The Commission on Elections (Comelec) also reminded candidates to help local government units (LGUs) take down their campaign materials and other election-related materials as voting concluded yesterday.

“All I’m asking is that if we’re really public servants, all candidates from president down to councilor should after today help the LGUs clean up our mess,” Comelec Commissioner Rey Bulay said in Filipino.

Bulay said Metro Manila candidates should assist the Metropolitan Manila Development Authority in cleaning up the metropolis of their campaign paraphernalia.

He said the Comelec has no existing resolution, nor is there an existing law that would require candidates to remove their campaign materials after the campaign period, but that they would convene the commission and come up with the resolution.

Asked what could be the penalty or fine against violators, Bulay said that they would revisit the “old rules” as he emphasized that they do not want to consider the violation as an election offense because candidates should do the cleaning voluntarily.

Meanwhile, environmentalists called for urgent climate action from potential winners of the 2022 national election, after the Commission on Human Rights (CHR) released its groundbreaking report on the “National Inquiry on Climate Change.”

“The findings of the Commission on Human Rights are a victory for the millions of people whose fundamental rights are being impacted by the corporations behind the climate crisis. The message is clear: There are legal grounds for communities to hold corporations accountable for undermining climate action,” said Yeb Saño, Greenpeace Southeast Asia-Philippines executive director.?Greenpeace said the next step forward is for the incoming government to implement genuine climate action. The group also highlighted the need for a vibrant democracy and good governance that will enable climate and environmental justice.

“This decision comes at a time when Filipinos are about to elect their new leaders, whose first order of business should be protecting the people from the impacts of the worsening climate crisis, heeding the communities’ call for accountability from the fossil fuel industry and strengthening democratic processes and institutions,” Greenpeace campaigner Virginia Llorin said.

Grizelda Mayo-Anda, of the Environmental Legal Assistance Center (ELAC), noted the case “is significant as it is the first case in the Philippines and in the world where human rights harms caused by carbon majors/fossil fuel-producing companies have been exacted/demanded by vulnerable communities and civil society organizations.”

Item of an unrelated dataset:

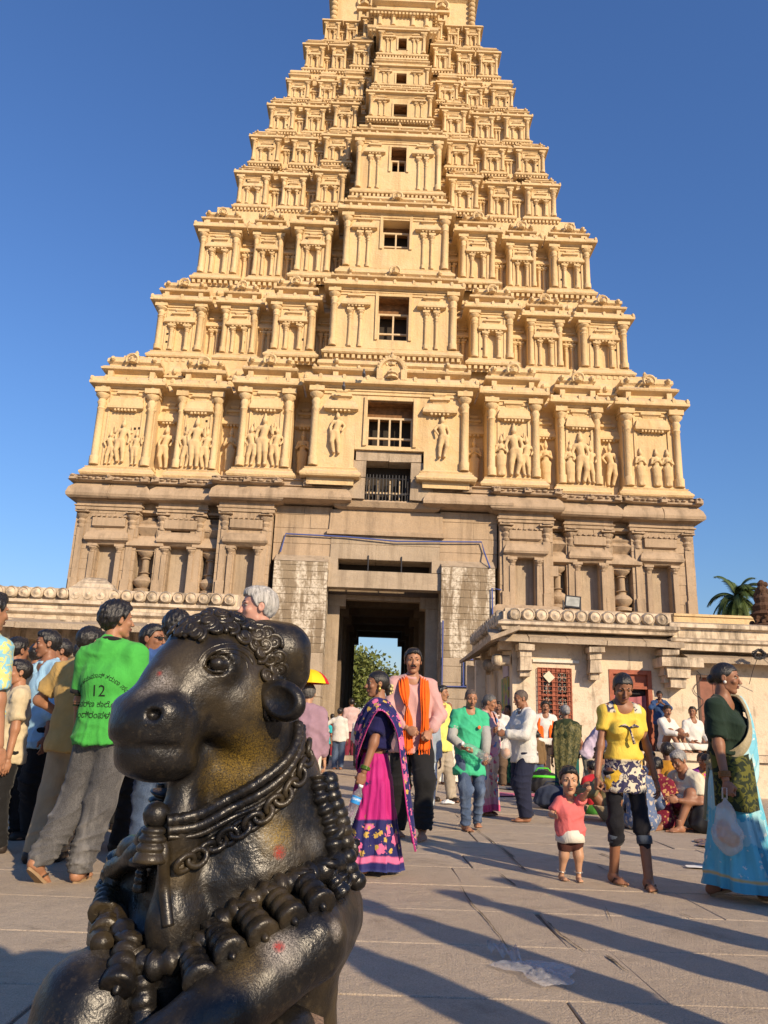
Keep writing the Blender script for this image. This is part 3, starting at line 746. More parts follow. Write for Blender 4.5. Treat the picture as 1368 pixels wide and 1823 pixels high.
for sg in (-1, 1):       # inner eaves run on to the window jambs
    a, b = sorted((sg*1.75, sg*4.3)); yf = -.55
    mb = MB(); mb.sweep(a, b, yf, .9, [(.0, 8.6), (.12, 8.62), (.40, 8.68), (.42, 8.8), (.34, 9.05), (.2, 9.25), (.1, 9.3)], 0, True); mb.obj('eave_slab', ST, base, jit=.015)
    mb = MB(); mb.sweep(a, b, yf, .9, [(.05, 9.28), (.2, 9.36), (.14, 9.5), (.14, 9.78), (.24, 9.86), (.2, 9.94), (0, 10.05)], 0, True); mb.obj('frieze_band', ST, base, jit=.015)
    mb = MB(); x = sg*3.0; mb.box(x-.17, x+.17, yf-.3, yf, 9.32, 9.9); mb.sphere((x, yf-.28, 9.62), (.15, .14, .2), 8); mb.obj('frieze_beast', ST, base, jit=.02)
    MB.zmap = None
    mb = MB(); a, b = sorted((sg*.86, sg*1.72)); mb.box(a, b, -.75, .8, 9.38, 10.2); c, d = sorted((sg*.86, sg*1.5)); mb.box(c, d, -.78, .8, 10.2, 10.85)
    mb.obj('window_jamb', STG, base, jit=.02); MB.zmap = ZM
MB.zmap = None
mb = MB(); mb.box(-1.25, .02, -.80, .8, 10.86, 11.24); mb.obj('window_lintel', STG, base, jit=.02)
mb = MB(); mb.box(.03, 1.25, -.80, .8, 10.86, 11.22); mb.obj('window_lintel', STG, base, jit=.02)
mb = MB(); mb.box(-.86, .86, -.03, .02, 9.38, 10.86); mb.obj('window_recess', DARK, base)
mb = MB()
for i in range(14): x = -.8+i*.123; mb.tube([(x, -.55, 9.38), (x+rng.uniform(-.01, .01), -.55, 10.4)], .018, 5)
mb.tube([(-.86, -.56, 10.25), (.86, -.56, 10.25)], .016, 5); mb.tube([(-.86, -.56, 9.62), (.86, -.56, 9.62)], .016, 5); mb.obj('window_grille', IRON, base)
mb = MB()
for x in (-.7, -.35, .1, .45, .78): mb.box(x-.03, x+.03, -.3, -.22, 9.38, 10.25)
mb.box(-.85, .85, -.31, -.21, 9.7, 9.78); mb.obj('window_bars', CREAM, base)
# gate passage
mb = MB(); mb.box(-GH-.02, GH+.02, -.55, -.05, 6.02, 6.66); mb.obj('gate_beam', STG, base, jit=.015)
mb = MB(); mb.box(-GH+.3, GH-.3, .75, .85, 6.3, 7.3); mb.obj('transom_recess', DARK, base)
for sg in (-1, 1):
    a, b = sorted((sg*(GH-.32), sg*(GH+.2))); mb = MB(); mb.box(a, b, -.5, .8, 6.67, 7.15); mb.obj('transom_cheek', STG, base, jit=.02)
for x in (-.62, .62): MB().tube([(x, -.3, 6.5), (x, -.3, 7.3)], .025, 6).obj('iron_bar', IRON, base)
mb = MB(); mb.box(-GH, GH, 1.0, 1.5, 5.85, 6.2); mb.obj('inner_lintel', STG, base, jit=.015)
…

She added, “The finding that the business operations of these companies have human rights implications provides us with several possibilities in terms of future legal and policy actions; Filipino citizens, especially the vulnerable communities, can build upon the findings of the CHR report and pursue various pathways in seeking climate justice.”?Llorin said, “Alongside our co-petitioners, we are calling on the incoming Philippine government leaders and world leaders to adopt the Commission’s findings and hold big polluters responsible for the climate-damaging impacts of their business activities.”

Greenpeace said the next government must hold fossil fuel companies accountable for the climate crisis and call on other countries to do the same. “It must also lead the call for a global phase out of fossil fuels toward a just transition to renewable energy,” it said.